- - Tuesday, January 3, 2012

There’s a radical idea surfacing in the world of psychology, and it may turn out to be a game changer when it comes to parenting in America.

Thinking.

That’s right, thinking. But not just thinking - smart thinking.

Imagine what might happen if we stop parenting by thoughtlessly developing habits over time and instead institute fundamental changes in the way we approach our roles as parents. Suppose we all thought more about what we’re doing and used the knowledge we gain in our thinking to do things better.

In a new book by Art Markman titled “Smart Thinking: Three Essential Keys to Solve Problems, Innovate, and Get Things Done,” this renowned college professor and researcher says human beings are “habit creation machines,” and this propensity may be hindering our ability to solve problems, live more creatively and be productive.

Habits aren’t necessarily bad. We’re meant to develop habits - most of them good - to allow us to act in our daily lives without continually having to stop and think about how to do every little thing.

But Mr. Markman, the Annabel Irion Worsham centennial professor of psychology and marketing at the University of Texas at Austin, says many of our habits are “self limiting” - they do us more harm than good.

In parenting, those poor habits could have serious consequences.

On the one hand, habit informs our ability to fold laundry, pack school lunches and execute our morning routines. But we also develop bad habits in parenting that prove we’re not really thinking things through.

“For example, we know mealtimes are so important for our families,” Mr. Markman says. “Research shows us that eating together as a family is the time when we create opportunities to learn about each person and to foster communication.

“But over time, due to lessons or sports practices or other activities, we develop habits about mealtime and before you know it, everyone eats on their own and this is an opportunity lost.

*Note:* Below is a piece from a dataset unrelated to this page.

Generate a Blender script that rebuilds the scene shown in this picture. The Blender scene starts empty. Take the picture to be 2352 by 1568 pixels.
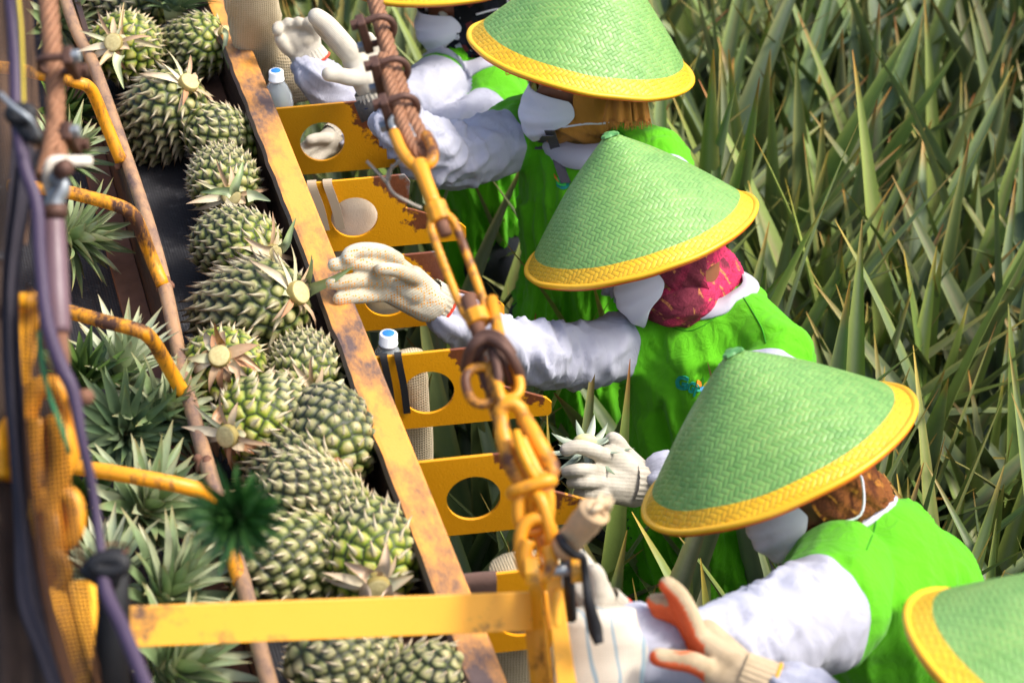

It becomes a habit, but it’s not smart.”

In the same way, Mr. Markman says, thoughtlessness about children’s media consumption also creates habits that have consequences.

“Media is a profound source of knowledge for our children. Parents have less and less control over the information that is coming in, and this information really matters.

“Even though it’s a pain to regulate and manage the sources of information through which our children get information, we have to do it because the knowledge they gain has a huge influence on their behavior,” he says.

As with all areas in life, the key to changing our parenting habits is simply to step back, assess our routines and take the time to think about what we’re doing.